I’m not so sure on that. If you put a 80 year old in a group of teens, how much would they understand? There are always new slang words being invented and words are changing their meaning all the time.
Not many older people would know what “phat”, “bae” or “turnt” means. Most older people would also have different meanings for words like “shade”, “slay” or “ship”.
When I said was that it can’t be true that old people are unable to understand young people, I meant that the language can’t have evolved so far that there would be complete lack of understanding. Yes, of course there will be new slang all the time. That doesn’t mean that there is a substantial level of misunderstanding of young people’s speech by old people. What really happens is that a young person will occasionally use a new word that an older person has to ask for the meaning of, and an old person will use a word that has largely disappeared in use in recent years that the young person has to ask about. The claim that this is substantial misunderstanding is simply wrong. Indeed, the older people eventually learn to use the new words themselves, although they pick them up a little slower. Incidentally, the word “phat” has been around for more than 50 years.
I find that picking up new words that younger people are using is actually less trouble than learning other dialects of English. When I moved to England for three years, I found that I had to learn new words frequently at first and had to get accustomed to new pronunciations. This was a little difficult at first, but I soon got used to it. It was somewhat more difficult for me then as a speaker of Standard American English to learn to understand Standard British English than it now is for me to understand people who are fifty years younger than me.
Actualie, ye olden spelinge is not a significant barriere to vnderstanding.
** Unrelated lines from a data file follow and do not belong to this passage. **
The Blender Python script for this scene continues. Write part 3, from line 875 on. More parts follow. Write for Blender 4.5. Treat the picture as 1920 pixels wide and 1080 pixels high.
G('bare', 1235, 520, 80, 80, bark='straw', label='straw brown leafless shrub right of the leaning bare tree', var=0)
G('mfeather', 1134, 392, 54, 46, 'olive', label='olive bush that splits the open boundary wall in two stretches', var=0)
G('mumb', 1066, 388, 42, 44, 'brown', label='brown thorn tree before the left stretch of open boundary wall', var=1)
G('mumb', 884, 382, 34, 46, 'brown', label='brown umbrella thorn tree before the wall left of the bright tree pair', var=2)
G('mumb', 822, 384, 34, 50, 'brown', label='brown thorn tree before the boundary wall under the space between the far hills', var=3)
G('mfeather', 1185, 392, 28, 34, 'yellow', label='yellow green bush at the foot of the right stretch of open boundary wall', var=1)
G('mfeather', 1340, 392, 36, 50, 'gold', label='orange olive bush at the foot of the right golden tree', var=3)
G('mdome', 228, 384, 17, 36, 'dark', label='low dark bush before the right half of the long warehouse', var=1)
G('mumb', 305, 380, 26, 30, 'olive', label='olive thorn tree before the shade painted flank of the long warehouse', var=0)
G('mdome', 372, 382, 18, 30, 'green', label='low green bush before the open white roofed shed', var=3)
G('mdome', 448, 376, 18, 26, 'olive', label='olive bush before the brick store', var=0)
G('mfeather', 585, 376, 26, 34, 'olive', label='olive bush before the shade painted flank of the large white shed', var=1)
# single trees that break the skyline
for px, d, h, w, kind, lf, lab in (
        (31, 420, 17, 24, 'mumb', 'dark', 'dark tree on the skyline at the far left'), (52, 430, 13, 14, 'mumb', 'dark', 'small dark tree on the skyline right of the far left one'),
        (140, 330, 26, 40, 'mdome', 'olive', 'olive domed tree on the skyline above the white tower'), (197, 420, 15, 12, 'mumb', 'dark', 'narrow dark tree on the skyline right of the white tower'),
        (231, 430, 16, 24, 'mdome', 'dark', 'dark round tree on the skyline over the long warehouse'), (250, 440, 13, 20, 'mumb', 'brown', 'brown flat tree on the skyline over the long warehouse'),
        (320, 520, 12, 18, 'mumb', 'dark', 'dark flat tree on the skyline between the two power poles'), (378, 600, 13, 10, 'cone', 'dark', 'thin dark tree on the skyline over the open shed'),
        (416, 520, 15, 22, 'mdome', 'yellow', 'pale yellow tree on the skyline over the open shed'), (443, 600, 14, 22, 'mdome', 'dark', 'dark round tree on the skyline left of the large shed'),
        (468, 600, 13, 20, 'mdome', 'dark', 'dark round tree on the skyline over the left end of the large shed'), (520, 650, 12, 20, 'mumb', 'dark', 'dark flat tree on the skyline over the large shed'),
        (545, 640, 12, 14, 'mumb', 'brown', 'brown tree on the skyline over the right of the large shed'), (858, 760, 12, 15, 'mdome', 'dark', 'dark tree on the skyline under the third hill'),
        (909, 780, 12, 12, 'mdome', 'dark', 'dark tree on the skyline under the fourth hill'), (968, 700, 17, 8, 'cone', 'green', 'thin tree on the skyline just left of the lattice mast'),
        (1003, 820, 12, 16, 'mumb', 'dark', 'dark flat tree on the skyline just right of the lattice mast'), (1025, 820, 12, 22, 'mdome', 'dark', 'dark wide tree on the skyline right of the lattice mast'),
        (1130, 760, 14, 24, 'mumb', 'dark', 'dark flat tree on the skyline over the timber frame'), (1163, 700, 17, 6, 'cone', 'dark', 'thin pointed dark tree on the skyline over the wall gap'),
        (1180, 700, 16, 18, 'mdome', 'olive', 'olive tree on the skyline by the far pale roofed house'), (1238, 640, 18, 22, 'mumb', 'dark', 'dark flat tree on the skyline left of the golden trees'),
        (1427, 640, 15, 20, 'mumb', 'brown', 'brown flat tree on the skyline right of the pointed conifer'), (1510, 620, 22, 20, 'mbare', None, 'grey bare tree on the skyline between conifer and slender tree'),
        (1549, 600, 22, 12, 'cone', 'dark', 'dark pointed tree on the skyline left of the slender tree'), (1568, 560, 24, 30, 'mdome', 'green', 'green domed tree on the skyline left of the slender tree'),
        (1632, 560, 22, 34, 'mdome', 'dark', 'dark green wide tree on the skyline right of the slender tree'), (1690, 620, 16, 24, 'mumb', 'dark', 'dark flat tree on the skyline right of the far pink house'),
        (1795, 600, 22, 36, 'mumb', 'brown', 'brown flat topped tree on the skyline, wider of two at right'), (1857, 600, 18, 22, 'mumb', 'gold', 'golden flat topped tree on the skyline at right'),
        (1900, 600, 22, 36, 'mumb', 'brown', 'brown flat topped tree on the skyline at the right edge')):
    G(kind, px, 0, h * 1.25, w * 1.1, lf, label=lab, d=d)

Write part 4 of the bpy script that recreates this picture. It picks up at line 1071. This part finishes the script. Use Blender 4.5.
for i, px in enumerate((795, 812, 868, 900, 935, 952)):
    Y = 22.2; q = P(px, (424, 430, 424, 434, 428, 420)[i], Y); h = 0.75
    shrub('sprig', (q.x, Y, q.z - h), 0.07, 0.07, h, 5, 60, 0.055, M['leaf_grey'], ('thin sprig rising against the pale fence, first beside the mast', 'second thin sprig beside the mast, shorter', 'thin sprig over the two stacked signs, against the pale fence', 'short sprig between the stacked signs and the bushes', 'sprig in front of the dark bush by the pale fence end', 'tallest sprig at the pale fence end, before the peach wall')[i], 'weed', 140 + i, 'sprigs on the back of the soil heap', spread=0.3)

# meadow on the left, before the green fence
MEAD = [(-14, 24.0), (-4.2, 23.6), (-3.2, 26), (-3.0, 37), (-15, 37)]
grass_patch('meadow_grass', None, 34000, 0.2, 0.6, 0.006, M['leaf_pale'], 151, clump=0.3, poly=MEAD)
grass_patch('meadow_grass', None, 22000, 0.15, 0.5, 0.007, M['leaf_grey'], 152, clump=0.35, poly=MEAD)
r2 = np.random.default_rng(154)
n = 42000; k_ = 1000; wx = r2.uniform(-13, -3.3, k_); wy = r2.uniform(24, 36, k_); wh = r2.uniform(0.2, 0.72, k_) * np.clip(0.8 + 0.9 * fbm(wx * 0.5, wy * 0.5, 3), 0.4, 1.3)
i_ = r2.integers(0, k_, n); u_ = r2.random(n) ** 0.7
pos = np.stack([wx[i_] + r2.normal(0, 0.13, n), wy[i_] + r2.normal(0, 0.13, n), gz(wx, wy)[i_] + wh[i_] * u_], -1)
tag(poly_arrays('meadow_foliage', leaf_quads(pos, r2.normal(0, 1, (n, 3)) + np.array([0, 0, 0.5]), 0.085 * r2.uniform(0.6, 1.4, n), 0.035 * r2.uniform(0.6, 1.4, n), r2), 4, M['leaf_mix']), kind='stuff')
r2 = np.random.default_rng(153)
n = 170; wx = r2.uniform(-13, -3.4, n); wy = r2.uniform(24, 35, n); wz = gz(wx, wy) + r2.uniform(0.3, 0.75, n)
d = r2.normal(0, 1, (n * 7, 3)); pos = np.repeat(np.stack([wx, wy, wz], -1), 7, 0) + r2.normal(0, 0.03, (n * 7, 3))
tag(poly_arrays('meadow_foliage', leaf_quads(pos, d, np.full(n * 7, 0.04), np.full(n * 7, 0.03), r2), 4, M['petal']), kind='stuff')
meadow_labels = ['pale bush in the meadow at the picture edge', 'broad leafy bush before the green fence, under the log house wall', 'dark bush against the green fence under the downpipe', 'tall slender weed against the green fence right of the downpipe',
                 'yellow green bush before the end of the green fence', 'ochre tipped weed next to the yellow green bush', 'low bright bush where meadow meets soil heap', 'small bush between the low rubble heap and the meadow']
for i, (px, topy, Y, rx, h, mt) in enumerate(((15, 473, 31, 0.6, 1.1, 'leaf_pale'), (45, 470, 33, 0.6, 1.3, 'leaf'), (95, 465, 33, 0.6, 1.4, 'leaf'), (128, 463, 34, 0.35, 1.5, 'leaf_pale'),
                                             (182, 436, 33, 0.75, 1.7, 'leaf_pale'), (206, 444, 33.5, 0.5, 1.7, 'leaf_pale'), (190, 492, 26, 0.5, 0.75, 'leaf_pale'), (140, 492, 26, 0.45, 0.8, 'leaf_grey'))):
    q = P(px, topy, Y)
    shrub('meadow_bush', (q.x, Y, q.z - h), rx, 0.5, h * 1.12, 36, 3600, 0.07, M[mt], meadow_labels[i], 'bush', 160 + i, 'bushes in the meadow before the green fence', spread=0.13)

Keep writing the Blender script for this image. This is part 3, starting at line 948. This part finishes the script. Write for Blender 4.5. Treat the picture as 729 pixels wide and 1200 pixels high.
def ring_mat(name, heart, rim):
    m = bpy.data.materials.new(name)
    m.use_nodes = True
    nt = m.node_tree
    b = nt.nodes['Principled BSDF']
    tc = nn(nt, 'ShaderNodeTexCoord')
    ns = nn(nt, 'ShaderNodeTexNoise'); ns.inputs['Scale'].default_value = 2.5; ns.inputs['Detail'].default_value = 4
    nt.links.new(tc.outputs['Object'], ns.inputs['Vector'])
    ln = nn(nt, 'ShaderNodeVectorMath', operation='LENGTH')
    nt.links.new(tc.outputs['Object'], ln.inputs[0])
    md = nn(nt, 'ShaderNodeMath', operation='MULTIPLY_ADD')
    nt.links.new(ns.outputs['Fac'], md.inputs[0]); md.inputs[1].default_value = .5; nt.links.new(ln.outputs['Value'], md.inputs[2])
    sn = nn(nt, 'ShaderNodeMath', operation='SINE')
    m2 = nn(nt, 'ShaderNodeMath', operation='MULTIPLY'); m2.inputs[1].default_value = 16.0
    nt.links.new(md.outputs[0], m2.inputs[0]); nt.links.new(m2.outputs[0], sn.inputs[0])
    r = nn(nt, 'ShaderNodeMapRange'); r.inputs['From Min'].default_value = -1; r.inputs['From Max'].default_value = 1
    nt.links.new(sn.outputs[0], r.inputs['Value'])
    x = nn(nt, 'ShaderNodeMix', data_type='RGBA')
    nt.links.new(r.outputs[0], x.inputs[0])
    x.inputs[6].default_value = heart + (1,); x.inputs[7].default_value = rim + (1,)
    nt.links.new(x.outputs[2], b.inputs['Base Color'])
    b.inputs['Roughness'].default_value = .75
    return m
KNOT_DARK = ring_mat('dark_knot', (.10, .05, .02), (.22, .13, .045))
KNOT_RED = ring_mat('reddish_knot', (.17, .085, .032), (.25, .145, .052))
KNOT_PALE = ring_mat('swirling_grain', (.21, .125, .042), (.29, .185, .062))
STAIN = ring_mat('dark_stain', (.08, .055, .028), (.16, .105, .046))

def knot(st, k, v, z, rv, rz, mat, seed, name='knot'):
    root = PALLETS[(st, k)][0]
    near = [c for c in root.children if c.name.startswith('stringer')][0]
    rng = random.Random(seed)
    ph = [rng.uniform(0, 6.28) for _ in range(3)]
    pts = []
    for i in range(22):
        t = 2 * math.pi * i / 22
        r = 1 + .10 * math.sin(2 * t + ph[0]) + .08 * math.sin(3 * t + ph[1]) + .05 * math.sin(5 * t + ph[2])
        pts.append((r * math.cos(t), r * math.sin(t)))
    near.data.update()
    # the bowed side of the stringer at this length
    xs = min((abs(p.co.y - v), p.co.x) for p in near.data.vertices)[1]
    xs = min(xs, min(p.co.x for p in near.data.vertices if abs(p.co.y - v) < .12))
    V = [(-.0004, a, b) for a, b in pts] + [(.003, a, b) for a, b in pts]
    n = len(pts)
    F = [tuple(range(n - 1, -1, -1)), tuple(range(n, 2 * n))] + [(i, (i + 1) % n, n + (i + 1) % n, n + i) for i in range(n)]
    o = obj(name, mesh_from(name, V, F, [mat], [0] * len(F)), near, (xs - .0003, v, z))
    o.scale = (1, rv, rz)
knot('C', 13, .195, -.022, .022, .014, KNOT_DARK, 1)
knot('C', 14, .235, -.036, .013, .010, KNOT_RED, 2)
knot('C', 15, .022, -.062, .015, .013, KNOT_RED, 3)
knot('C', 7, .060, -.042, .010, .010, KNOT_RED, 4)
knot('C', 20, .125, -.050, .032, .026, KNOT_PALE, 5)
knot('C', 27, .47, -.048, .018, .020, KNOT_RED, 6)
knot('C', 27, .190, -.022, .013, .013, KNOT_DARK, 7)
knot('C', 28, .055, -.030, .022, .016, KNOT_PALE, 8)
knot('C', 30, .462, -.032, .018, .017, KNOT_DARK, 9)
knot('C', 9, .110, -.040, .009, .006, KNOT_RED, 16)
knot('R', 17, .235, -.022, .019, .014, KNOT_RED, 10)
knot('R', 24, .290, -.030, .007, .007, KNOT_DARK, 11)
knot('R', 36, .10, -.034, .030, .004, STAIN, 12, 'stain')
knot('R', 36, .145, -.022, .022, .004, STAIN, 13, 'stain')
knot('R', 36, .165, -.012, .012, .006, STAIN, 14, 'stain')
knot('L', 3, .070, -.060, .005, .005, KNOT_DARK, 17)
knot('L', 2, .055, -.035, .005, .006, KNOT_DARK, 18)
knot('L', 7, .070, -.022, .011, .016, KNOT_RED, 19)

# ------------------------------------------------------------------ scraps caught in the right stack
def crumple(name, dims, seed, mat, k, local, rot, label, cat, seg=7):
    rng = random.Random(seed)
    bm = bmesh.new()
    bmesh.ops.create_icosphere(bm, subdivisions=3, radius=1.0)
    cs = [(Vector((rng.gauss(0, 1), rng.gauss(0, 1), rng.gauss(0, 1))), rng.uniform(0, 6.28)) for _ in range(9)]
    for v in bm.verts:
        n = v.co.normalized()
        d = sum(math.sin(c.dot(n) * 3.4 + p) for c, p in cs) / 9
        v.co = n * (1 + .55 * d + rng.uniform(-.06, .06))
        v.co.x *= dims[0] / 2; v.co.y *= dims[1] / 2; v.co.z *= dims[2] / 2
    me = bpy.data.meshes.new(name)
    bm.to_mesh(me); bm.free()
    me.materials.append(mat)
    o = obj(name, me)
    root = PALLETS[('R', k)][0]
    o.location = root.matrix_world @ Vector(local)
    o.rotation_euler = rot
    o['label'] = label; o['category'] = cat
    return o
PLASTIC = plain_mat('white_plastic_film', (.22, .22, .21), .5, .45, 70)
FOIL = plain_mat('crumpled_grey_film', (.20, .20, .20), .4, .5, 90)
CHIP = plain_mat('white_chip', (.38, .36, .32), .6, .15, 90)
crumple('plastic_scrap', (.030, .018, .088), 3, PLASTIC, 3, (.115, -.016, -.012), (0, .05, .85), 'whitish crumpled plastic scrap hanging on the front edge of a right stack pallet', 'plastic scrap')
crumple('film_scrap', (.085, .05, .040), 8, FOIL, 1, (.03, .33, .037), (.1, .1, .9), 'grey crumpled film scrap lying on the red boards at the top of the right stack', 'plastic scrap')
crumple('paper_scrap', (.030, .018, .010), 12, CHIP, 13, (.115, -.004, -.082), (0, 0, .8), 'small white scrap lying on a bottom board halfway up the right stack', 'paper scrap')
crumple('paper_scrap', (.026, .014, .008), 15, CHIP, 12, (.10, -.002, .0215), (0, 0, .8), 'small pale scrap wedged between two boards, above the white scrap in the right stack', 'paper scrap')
I have a copy of the Authorised Bible of King Iames with ye originall spellinge and it is not hard to vnderstand. Ye can learne to read it quicklie if you lerne the conventiones.
Two languages that have famously undergone major changes in the past 100-150 years are Japanese and Turkish, meaning that many native speakers today who were born in the 20th century often have a great deal of difficulty reading works written in the 1800’s. I was told by a Turkish language teacher that the problem in Turkish is considered serious because of the cultural disconnect that it has produced, with people unable to read the writings of their ancestors. Imagine if the oldest untranslated books that you could read were ones written in the 1930’s. Imagine no Shakespeare, no Mark Twain, not even the Gettysburg Address or the US Constitution - they would be in a foreign language to you.
By contrast, formal English writing has changed very little since 1850. Pick up a copy of Little Women or Tom Sawyer and try to read it. The biggest challenges to understanding are cultural and technological barriers for which you simply need to understand the time period in order to figure out what is going on. The language isn’t a barrier - it’s Modern English, plain and simple.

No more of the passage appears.